Other highlights to an all-around excellent cast include Thomas Makinson, who battles for capital punishment as state attorney Robert Crowe against the mockery being made of justice by Loeb and Leopold. He plays the ambitious Crowe with dignity and composure. And Joseph Cecchi, who embodies Clarence Darrow’s strive for humanitarian justice with a cultivated charisma.
In his introduction to the script, playwright John Logan says: “To say that Leopold and Loeb were ‘monsters’ is too easy. To say that they were ‘evil’ is too facile. I find Darrow’s tact more relevant. Leopold and Loeb were human beings. Just like the rest of us. They were tormented. They were brutal. They lacked any true moral, ethical compass. They could not find their way in our sunlit world, so they embraced the darkness. In that darkness, they had only each other.”

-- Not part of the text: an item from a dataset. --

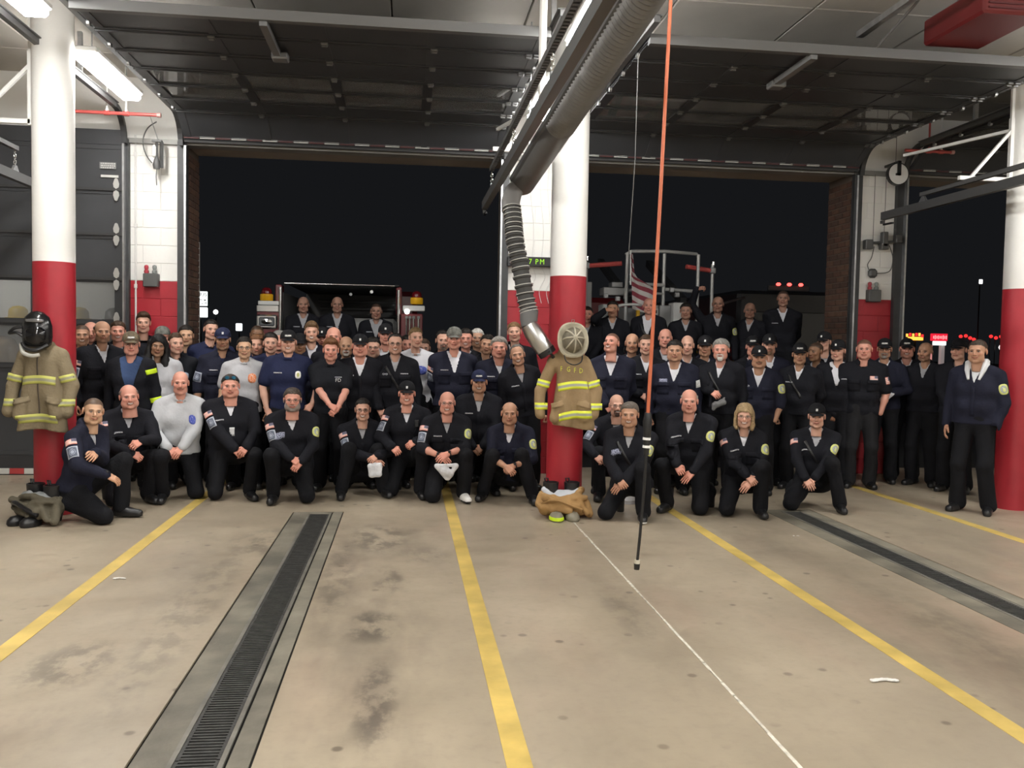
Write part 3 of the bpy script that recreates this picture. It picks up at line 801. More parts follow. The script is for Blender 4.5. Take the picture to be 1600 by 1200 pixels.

The play is segmented in brief scenes that skip between the trial and the developing relationship between the two young men, which results in the crime. The scenes are intercut with reporters and newspaper accounts that hints at the media circus that enveloped the case. The simple set works at ease with the actors as we oscillate between place and time. The media barrage brings the play into the present where hysterical fangirls, media-cultivated realms of reality and senseless acts of violence are ubiquitous.
Never the Sinner is provocative in its subject matter and shows how human beings react differently when the baseline of what is acceptable shifts around them. It’s a sophisticated examination of love and criminality.